───── Supplied data ─────
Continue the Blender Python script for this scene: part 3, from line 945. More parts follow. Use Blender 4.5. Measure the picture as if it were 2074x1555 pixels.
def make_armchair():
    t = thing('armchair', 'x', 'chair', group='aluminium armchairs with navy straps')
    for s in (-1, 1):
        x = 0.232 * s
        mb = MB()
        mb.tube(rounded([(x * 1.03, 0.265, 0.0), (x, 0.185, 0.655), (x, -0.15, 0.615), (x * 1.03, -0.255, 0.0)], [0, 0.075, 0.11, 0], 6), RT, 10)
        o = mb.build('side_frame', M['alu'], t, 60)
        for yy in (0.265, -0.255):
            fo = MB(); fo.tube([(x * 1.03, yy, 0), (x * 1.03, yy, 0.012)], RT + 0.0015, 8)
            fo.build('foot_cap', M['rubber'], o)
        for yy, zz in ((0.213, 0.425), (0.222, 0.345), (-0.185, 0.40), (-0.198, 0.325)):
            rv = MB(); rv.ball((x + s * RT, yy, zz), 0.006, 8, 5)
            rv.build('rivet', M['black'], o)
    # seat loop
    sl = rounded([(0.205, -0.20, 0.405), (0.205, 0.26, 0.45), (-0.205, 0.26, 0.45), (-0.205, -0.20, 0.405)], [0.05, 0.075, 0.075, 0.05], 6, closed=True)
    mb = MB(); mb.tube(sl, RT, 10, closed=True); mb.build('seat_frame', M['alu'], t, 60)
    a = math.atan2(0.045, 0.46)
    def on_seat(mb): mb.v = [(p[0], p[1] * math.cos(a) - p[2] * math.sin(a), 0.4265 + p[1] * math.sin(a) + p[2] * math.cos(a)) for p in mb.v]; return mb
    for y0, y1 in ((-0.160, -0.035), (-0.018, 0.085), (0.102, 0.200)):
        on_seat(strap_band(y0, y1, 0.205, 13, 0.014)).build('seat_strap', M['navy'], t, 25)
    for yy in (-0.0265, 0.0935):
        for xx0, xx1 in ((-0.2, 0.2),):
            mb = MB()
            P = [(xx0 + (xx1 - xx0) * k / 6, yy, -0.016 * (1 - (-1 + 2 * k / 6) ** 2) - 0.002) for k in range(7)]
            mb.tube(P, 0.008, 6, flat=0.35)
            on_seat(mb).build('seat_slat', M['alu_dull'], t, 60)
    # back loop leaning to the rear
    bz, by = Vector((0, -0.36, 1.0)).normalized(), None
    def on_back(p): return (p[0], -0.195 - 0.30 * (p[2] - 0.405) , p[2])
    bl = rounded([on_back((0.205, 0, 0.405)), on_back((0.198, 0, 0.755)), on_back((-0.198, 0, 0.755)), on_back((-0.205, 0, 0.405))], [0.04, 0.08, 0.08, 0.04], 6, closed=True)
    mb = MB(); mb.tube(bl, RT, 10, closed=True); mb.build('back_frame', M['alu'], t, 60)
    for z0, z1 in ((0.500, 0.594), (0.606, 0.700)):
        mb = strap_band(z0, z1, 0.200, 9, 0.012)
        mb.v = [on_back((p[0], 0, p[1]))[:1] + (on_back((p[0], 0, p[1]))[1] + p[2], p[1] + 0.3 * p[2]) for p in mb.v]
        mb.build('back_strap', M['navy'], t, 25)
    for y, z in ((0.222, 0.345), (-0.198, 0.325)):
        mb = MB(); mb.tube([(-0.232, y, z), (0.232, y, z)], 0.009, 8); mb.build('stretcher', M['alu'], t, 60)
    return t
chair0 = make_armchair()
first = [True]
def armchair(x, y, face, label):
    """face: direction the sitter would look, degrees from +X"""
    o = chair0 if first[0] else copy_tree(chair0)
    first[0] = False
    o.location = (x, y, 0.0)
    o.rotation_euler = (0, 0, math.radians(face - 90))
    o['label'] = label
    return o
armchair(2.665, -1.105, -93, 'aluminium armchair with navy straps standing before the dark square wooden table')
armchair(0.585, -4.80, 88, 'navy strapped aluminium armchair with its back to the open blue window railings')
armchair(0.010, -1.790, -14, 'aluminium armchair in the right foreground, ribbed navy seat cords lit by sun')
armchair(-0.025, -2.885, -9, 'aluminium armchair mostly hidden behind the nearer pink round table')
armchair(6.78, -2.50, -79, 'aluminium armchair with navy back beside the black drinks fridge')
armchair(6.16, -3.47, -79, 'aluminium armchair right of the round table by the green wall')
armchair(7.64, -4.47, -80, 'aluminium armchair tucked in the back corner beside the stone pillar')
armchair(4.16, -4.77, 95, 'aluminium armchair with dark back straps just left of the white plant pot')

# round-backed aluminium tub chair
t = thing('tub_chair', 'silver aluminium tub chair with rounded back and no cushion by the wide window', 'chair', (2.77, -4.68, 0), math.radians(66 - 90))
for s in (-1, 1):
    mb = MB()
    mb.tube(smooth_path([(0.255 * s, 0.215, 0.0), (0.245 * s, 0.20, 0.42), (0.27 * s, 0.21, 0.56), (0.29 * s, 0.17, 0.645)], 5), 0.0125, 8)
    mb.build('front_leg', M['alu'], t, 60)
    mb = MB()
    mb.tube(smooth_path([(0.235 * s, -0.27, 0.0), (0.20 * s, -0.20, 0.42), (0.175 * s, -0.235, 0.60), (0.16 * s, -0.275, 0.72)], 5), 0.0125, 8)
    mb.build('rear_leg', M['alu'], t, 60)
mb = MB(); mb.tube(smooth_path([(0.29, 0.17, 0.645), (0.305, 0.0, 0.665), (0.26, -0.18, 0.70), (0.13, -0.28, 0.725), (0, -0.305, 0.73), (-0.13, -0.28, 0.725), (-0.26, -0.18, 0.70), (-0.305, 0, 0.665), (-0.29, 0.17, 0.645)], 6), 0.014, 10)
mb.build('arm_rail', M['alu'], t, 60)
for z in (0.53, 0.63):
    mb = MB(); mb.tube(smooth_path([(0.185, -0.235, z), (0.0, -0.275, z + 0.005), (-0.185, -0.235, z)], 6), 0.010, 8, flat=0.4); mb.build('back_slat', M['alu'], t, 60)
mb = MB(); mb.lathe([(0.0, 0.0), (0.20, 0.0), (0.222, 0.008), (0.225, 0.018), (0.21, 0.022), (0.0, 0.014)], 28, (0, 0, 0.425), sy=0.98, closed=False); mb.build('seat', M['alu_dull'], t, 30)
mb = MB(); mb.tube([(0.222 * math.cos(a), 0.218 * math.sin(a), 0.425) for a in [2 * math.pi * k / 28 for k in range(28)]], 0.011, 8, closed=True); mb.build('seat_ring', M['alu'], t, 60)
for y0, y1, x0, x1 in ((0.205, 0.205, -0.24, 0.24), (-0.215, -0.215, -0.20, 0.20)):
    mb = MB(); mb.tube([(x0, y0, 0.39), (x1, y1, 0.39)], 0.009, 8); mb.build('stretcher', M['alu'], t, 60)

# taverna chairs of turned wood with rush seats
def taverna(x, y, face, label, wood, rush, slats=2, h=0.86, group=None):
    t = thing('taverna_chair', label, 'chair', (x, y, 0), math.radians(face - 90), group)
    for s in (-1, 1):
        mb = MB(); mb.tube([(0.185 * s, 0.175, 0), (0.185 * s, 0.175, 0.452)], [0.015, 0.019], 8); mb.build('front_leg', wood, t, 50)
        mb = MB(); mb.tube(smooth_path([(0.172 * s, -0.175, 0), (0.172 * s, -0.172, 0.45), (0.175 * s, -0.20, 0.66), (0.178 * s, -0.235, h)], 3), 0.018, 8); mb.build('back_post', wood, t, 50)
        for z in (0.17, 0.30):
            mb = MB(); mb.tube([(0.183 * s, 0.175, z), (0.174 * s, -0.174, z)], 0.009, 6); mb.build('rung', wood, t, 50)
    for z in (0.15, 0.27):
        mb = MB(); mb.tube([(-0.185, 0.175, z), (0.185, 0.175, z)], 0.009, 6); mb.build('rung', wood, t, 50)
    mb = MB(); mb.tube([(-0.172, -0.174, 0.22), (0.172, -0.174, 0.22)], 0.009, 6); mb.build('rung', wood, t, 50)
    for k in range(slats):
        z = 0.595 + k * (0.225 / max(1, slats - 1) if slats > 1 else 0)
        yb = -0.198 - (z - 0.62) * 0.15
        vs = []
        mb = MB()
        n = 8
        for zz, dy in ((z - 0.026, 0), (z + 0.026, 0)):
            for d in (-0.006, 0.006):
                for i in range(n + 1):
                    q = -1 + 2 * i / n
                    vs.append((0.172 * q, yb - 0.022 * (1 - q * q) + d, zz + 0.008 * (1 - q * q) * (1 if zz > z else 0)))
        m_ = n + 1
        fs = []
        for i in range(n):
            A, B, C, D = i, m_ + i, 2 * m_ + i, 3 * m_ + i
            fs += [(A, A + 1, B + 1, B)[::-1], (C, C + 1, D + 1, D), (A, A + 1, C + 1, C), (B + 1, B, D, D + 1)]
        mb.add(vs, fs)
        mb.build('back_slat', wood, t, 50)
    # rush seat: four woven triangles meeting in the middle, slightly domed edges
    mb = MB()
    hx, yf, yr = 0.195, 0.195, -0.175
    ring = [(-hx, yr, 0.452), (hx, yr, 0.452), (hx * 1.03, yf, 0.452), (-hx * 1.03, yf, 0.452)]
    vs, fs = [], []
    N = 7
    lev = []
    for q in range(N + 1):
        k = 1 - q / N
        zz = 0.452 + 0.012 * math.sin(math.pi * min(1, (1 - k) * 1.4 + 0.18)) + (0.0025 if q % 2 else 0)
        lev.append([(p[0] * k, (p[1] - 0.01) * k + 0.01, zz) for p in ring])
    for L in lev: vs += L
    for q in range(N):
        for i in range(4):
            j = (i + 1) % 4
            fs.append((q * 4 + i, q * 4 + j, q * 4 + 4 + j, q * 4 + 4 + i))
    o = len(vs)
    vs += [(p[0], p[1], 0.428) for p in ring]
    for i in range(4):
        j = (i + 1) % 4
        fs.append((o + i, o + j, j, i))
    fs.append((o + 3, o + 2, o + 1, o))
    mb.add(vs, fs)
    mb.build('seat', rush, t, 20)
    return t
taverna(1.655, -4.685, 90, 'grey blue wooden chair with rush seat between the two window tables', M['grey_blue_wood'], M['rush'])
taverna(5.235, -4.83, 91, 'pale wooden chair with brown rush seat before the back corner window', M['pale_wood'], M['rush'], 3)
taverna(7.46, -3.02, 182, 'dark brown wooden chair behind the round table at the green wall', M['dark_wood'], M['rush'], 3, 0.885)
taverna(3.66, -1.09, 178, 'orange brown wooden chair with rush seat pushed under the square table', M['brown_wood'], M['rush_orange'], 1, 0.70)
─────
• **Aim of the task**: Identify the lines above with the word "from". Copy them.

• **Answer for this exercise**:
Continue the Blender Python script for this scene: part 3, from line 945. More parts follow. Use Blender 4.5. Measure the picture as if it were 2074x1555 pixels.
    """face: direction the sitter would look, degrees from +X"""